Valliere's title does not really treat what one expects under the heading of "conciliarism," on whose history, in the West, Francis Oakley is the doyen. As I have noted before, Oakley's book on the topic, The Conciliarist Tradition: Constitutionalism in the Catholic Church 1300-1870, discussed in depth here, is a deeply disturbing one raising age-old questions that nobody has bothered to answer--preferring instead to ignore them or "forget" them. I am using part of it in a lecture I am giving at Fordham next month at the OTSA meeting.

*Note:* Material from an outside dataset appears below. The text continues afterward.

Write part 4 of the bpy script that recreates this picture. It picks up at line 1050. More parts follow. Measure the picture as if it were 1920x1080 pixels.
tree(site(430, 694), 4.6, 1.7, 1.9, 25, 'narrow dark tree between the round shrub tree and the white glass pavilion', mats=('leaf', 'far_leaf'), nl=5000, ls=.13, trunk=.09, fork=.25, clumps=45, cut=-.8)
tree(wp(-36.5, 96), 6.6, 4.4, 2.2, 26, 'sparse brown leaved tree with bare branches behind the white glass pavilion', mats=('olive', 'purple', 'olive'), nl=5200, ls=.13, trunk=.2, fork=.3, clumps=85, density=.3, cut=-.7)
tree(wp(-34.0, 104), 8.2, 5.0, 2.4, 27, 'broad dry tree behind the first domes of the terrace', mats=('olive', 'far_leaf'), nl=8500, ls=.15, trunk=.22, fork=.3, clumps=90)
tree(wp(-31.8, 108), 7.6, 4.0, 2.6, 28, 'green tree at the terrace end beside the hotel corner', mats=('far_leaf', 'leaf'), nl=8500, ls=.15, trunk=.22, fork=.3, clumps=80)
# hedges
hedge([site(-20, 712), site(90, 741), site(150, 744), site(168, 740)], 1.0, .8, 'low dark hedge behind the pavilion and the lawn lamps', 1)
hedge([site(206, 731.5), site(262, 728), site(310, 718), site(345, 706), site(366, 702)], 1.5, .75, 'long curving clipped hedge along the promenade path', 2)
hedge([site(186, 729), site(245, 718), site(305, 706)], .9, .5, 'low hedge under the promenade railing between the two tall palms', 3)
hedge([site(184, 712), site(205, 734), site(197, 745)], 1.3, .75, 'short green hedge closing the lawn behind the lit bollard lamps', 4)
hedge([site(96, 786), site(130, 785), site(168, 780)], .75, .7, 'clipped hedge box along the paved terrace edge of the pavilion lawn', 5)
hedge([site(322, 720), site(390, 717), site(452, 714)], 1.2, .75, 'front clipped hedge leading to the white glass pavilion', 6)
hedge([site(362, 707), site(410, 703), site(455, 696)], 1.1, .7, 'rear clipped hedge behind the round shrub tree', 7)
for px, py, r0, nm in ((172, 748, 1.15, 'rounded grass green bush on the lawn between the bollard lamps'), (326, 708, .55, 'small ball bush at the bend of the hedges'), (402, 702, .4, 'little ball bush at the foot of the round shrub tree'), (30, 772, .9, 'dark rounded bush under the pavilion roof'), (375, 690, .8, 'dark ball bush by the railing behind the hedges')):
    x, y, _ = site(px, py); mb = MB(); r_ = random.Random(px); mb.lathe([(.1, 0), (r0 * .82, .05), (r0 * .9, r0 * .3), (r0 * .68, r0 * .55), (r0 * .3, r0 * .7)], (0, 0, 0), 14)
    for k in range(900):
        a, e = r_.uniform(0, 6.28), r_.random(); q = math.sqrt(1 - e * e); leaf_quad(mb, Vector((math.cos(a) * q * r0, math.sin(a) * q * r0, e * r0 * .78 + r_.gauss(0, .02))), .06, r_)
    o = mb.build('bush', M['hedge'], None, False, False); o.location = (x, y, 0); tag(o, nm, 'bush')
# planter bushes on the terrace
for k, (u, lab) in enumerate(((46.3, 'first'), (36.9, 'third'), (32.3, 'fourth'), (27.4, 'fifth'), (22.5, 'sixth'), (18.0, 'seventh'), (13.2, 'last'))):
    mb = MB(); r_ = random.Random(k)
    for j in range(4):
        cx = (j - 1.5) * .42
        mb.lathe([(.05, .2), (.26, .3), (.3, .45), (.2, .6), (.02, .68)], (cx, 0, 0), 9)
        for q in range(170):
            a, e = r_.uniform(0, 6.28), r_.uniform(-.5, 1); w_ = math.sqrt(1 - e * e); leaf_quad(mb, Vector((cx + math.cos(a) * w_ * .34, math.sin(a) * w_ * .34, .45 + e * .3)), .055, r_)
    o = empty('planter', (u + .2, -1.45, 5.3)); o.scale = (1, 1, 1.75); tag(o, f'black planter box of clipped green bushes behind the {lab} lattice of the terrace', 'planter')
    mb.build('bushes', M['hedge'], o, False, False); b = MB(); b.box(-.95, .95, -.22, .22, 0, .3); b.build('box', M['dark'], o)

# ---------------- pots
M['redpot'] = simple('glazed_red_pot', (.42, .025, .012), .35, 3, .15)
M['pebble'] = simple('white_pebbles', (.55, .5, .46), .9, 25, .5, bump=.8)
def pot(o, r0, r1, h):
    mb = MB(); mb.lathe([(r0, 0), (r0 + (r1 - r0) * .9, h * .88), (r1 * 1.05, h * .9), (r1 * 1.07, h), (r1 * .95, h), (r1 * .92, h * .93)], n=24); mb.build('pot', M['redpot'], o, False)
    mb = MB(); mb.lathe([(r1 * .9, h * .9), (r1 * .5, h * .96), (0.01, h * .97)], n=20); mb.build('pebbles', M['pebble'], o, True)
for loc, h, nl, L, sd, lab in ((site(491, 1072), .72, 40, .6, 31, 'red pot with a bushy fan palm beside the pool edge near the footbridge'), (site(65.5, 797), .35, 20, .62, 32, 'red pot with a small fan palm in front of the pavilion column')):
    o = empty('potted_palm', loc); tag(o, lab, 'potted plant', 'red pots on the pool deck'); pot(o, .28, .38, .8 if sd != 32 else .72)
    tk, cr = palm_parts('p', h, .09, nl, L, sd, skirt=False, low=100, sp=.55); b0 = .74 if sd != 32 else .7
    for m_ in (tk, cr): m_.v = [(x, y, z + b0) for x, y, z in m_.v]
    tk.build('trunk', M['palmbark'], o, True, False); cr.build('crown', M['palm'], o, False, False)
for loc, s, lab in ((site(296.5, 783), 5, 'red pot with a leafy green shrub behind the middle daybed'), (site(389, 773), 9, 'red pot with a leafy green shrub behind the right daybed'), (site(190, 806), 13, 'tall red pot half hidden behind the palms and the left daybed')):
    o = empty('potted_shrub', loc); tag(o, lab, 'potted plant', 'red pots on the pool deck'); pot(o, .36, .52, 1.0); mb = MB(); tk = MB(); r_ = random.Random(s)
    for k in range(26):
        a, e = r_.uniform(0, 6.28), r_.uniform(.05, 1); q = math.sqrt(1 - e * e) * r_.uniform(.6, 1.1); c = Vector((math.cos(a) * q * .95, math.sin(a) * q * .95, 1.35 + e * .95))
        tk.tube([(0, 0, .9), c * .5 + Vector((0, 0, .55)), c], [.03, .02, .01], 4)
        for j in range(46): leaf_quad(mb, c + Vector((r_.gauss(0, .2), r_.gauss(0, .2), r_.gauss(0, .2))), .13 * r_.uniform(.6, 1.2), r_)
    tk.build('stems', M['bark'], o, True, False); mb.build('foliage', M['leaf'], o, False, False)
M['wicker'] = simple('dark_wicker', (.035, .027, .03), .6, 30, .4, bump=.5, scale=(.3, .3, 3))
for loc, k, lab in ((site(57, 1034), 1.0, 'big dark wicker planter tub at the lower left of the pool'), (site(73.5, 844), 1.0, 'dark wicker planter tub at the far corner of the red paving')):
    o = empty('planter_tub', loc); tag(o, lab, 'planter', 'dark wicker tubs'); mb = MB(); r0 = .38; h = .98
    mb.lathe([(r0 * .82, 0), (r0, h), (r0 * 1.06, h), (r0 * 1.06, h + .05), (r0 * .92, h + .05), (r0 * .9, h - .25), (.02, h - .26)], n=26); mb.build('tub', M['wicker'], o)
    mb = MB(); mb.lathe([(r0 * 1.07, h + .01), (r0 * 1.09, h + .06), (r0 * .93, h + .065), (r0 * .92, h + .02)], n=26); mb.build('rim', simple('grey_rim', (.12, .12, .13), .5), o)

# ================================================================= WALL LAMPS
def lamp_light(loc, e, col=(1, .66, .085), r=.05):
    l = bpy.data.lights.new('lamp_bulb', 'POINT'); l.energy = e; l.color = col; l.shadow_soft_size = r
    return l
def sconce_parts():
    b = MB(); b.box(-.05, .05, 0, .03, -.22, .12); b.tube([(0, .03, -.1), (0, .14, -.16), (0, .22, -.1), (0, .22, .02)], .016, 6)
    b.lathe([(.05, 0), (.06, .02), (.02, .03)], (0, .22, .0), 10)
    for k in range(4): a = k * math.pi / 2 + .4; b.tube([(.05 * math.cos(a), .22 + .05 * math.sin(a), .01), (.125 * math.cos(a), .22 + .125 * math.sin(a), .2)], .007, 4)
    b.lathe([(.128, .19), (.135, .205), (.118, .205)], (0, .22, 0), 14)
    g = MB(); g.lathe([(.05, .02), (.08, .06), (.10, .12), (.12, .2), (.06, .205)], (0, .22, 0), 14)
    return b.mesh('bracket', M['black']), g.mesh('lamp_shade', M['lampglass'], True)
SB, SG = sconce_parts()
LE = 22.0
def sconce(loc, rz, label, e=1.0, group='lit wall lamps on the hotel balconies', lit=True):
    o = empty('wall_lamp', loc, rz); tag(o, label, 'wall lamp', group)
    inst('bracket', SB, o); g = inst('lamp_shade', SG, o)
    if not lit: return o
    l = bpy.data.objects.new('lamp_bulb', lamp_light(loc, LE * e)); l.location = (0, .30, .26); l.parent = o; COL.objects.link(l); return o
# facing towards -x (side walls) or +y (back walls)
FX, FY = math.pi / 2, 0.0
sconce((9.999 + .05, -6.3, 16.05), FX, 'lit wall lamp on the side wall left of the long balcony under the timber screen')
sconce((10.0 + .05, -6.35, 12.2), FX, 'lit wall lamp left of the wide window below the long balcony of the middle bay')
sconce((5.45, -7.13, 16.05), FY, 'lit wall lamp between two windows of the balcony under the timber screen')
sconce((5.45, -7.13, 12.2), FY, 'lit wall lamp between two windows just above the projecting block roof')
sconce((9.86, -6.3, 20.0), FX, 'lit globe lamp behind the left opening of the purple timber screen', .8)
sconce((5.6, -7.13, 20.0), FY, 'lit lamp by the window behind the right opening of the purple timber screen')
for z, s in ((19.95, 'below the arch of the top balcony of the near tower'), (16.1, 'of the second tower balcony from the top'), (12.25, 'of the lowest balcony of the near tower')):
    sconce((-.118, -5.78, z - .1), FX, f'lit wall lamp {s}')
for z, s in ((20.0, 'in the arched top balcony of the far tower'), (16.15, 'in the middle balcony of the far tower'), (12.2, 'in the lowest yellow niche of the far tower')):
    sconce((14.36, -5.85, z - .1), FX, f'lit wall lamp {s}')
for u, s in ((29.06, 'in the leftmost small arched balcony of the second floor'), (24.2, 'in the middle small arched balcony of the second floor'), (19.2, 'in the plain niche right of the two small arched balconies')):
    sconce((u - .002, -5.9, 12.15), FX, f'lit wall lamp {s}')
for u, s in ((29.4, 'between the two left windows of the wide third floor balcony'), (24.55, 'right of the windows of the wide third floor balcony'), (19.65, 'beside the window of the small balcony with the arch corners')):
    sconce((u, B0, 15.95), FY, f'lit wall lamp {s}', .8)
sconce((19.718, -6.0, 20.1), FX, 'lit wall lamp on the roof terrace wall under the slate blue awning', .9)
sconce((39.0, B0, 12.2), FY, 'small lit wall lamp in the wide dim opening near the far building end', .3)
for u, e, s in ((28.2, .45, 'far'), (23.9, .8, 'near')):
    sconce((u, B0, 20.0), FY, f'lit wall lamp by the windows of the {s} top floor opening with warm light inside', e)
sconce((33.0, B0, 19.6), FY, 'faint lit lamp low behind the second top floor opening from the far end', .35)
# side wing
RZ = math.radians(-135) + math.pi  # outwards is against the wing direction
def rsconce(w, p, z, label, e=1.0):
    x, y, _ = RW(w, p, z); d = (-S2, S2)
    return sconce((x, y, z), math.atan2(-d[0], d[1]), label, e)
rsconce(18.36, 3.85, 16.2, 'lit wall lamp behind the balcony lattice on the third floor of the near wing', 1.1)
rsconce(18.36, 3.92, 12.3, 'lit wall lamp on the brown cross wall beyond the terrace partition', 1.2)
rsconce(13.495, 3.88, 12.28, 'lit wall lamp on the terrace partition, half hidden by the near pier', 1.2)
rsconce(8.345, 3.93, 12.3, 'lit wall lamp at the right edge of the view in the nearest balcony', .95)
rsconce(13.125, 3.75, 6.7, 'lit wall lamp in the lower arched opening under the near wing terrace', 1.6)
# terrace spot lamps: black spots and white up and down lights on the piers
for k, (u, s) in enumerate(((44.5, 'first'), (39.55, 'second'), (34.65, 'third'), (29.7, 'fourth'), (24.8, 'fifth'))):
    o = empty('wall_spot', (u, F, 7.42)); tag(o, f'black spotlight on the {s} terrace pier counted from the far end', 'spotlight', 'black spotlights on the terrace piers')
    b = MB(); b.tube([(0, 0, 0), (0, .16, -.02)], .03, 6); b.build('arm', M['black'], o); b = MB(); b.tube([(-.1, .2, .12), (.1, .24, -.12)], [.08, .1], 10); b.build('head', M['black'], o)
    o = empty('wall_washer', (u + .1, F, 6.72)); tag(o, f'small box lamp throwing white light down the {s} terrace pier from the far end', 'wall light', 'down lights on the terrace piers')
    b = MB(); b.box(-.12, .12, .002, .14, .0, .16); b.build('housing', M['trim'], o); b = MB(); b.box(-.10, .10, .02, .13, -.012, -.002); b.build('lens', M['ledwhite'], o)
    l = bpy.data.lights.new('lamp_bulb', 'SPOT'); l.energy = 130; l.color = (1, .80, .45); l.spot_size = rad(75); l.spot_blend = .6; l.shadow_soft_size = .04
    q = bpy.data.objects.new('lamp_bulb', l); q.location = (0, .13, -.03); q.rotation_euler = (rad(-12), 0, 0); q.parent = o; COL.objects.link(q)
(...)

Finally, I would recommend a rich collection discussing ecclesiological and ecumenical issues, including synodality: Receptive Ecumenism and the Call to Catholic Learning: Exploring a Way for Contemporary Ecumenism.

Friday, January 25, 2013

The So-Called Synod of Bishops

One of the surprise moves made by Pope Paul VI during the Second Vatican Council was his (ironic) motu proprio that created the so-called synod of bishops. If you read my book Orthodoxy and the Roman Papacy: Ut Unum Sint and the Prospects of East-West Unity you will see that it's not a real synod at all insofar as it is a purely advisory body with no legislative authority, which is the defining hallmark of a synod properly so called. As a result, some figures such as Maxim Hermaniuk rather archly dismissed the synod as nothing more than "international study days for the Catholic bishops."

These gatherings tend to be highly regulated, very tightly scripted affairs with little room for freewheeling debate and discussion, let alone actual decision-making. The pope can ignore them entirely, though he usually pays them some selective attention. Still, they are but the palest imitations of real synods, which is a great, and wholly unnecessary, pity--not least because there is no reason, theological or historical, to prevent real synods from functioning in the Church of Rome as happened until at least the twelfth century (a history I recount in detail in my book). Nothing in synodal practice threatens 'papal primacy' but only strengthens it.

The problem with the synod, apart from its unilateral if well-intentioned creation, was aptly described by Yves Congar. His wonderful diaries record in several places his thought that the problem with Pope Paul VI was that Paul's gestures, often dramatic and incredibly gracious and humble though they could be, were totally mismatched to any coherent ecclesiological vision, and as a result the gestures fulgurated strikingly and then faded to nothing as the conservative, stultified, unhistoric, Rome-centric ecclesiological status quo reasserted itself. 

Set for release late this year is a new book that proposes to examine the whole history and functioning of the "synod": Ignatius Aniekanabasi Edet, Ideal and Reality of the Synod of Bishops (T&T Clark, 2013), 272pp.

About this book we are told:
The Second Vatican Council envisaged a more prominent role of the synod of bishops in the Catholic church. However, the idea of the fathers of the council never came to full fruition. In this survey, Edet discusses why the reality does not meet the expectations of many of the fathers at Vatican II in terms of collegiality, communion and trinitarian theology. Edet emphasizes that this failure has implications for the church's life and mission. The concentration of decisive authority in the pope and his curia largely undermines the significance of the conciliar teaching on collegiality-dialogue and participation in the exercise of authority in the church. Edet offers an explanatory comparative investigation and evaluation of the Roman Catholic synod of bishops in relation to similar institutions in the Eastern Catholic and Anglican churches, as well as to the reflections on collegiality and synodality in some of the ecumenical dialogues.